Key House Directives: No More Rushed Reforms!

  • Immediate CBT Freeze: Halt 2026 launch with immediate effect—defer to 2030 at earliest, post-3-year nationwide readiness audit.
  • Budget Blitz (2026–2029): Mandate funding for hiring computer teachers, building ICT halls with internet, installing standby generators, and vetting private schools’ compliance—in partnership with states.
  • Oversight Overdrive: Committees on Basic Examination Bodies, Digital/IT, Basic Education, and Labour/Employment to grill stakeholders (WAEC, Ministry, tech firms) and report back in 4 weeks.

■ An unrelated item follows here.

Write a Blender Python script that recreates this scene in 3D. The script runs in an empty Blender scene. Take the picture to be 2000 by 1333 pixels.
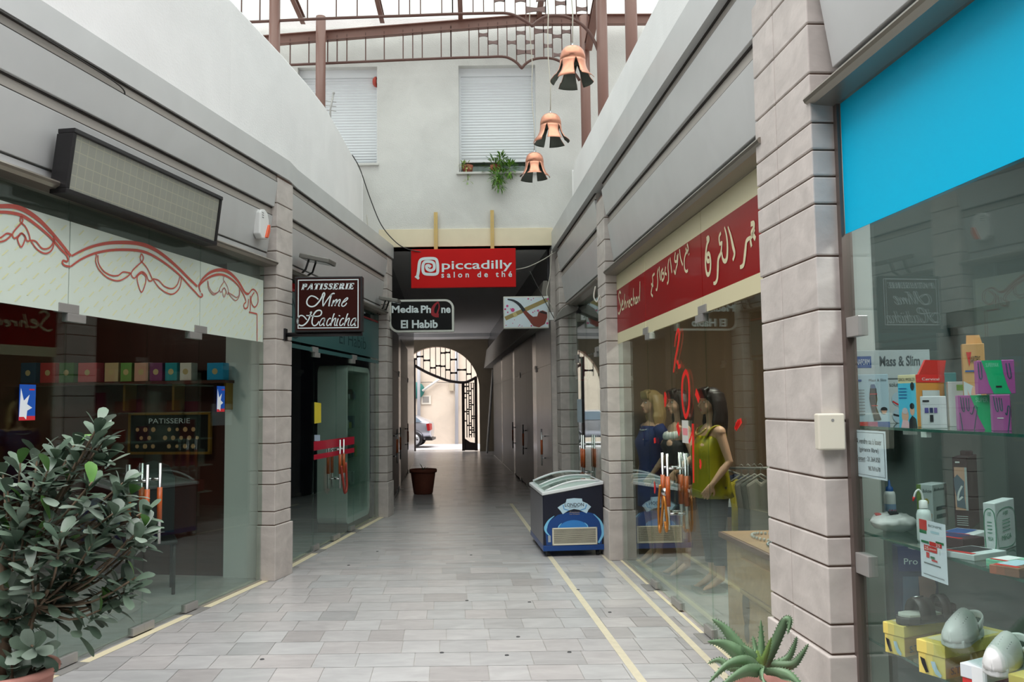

This isn’t lawmakers’ first rodeo—earlier probes slammed WAEC’s 2025 exam chaos (leaks, torchlit night tests) and mocked their “fantasy” CBT claims, demanding audits amid fears of a JAMB-style glitch nightmare on steroids. Critics like Rep. Chinedu Ogah (Ikwo/Ezza South, Ebonyi) had warned back in May: “Science practicals on computers? This is sabotage!”—while parents’ groups like NAPTAN called the 2026 deadline “unrealistic” given zero CBT centers in most of Nigeria’s 774 LGAs.

WAEC’s Dr. Amos Dangut had hyped the shift as a “credibility booster” to curb malpractices, vowing nationwide centers by 2026—but faced backlash after pledging “full support” flipped to fury over infra gaps. Education Minister Tunji Alausa is now cornered: FG’s “no U-turn” mantra from July (aligning WAEC/NECO with JAMB) is crumbling under rural realities.

Stakeholders are split: Tech advocates cheer modernization for “digital skills,” but rural voices fear a “digital divide disaster” marginalizing millions. As one X user fumed (trending #WAECCBTFail): “From pen-paper to power outage—WAEC wants to fail us all!”